27 важнейших генералов подписали днем 11 февраля “декларацию о нейтралитете вооруженных сил”. Ее успели передать по иранскому национальному радио непосредственно перед тем, как здание радиостанции было захвачено толпой.

Последний назначенный шахом премьер, Бахтияр
4 февраля Хомейни, не занимавший никакого официального поста, назначил своего собственного премьер-министра Мехди Базаргана (прежнее правительство продолжало формально функционировать). В своем декрете Хомейни сообщал: “Исходя из прав попечительства дарованных мне святейшим законодателем Пророком, назначаю Базаргана правителем страны. Я его назначил, и ему следует подчиняться. Нация обязана ему подчиняться. Это необычное правительство. Это правительство, основанное на шариате. Противодействие этому правительству – противодействие шариату и исламу. Мятеж против этого правительства – мятеж против Аллаха. Мятеж против Аллаха – ересь “.
Несмотря на это, в Иране начался характерный для любой революции период межвластья, или власти революционных комитетов, которых только в Тегеране насчитывалось 1500. Как прокомментировал сам Базарган: “Кругом эти комитеты, и никто не знает даже, сколько их, даже сам имам”.

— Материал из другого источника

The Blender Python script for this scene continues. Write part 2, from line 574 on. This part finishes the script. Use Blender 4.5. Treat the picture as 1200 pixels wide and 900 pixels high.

30-31 марта в Иране был проведен референдум. Хомейни поставил перед населением один вопрос, на который можно было дать только однозначный ответ – да или нет. Хомейни сформулировал вопрос следующим образом: “Следует ли отменить монархическую систему и ввести исламское правительство?”. “За  ”исламское правительство”, о котором большинство иранцев имело самое смутное представление , проголосовало 20 миллионов человек . “Против” – 140 тысяч.

Шах рафт, имам амад - Шах ушел, имам пришел
Иран, как и его коллапс, уникальны. Тем не менее, глядя на фотографии, иллюстрирующие хронику иранского падения в пропасть теократической диктатуры, ловишь себя на мысли о том, что все это – часть современной жизни. Подобные же имиджи, безумные слоганы, дикие теории заговоров ежеминутно изрыгает сегодняшнее телевидение – в репортажах из других стран, не сумевших построить вменяемые социальные структуры и на наших глазах “выпадающих” в собственное прошлое. Пример Ирана – хорошее напоминание тем геополитикам Запада , что грезят о “контролируемой исламизации Ближнего Востока” и антитеза “освободителю Ливии” Бернару Анри-Леви. Леви, празднуя “победу” в Ливии в декабре заявил: “Исламисты, люди, которые были наиболее подавлены, и, в то же время, наиболее организованы, временно победили. Я не верю в то, что они выдержат испытание властью, и полагаю что народы не заменят их с той же скоростью, с которой они их к этой власти привели”. Иран показывает, что Леви и его покровители проявляют, мягко говоря, чрезмерный оптимизм.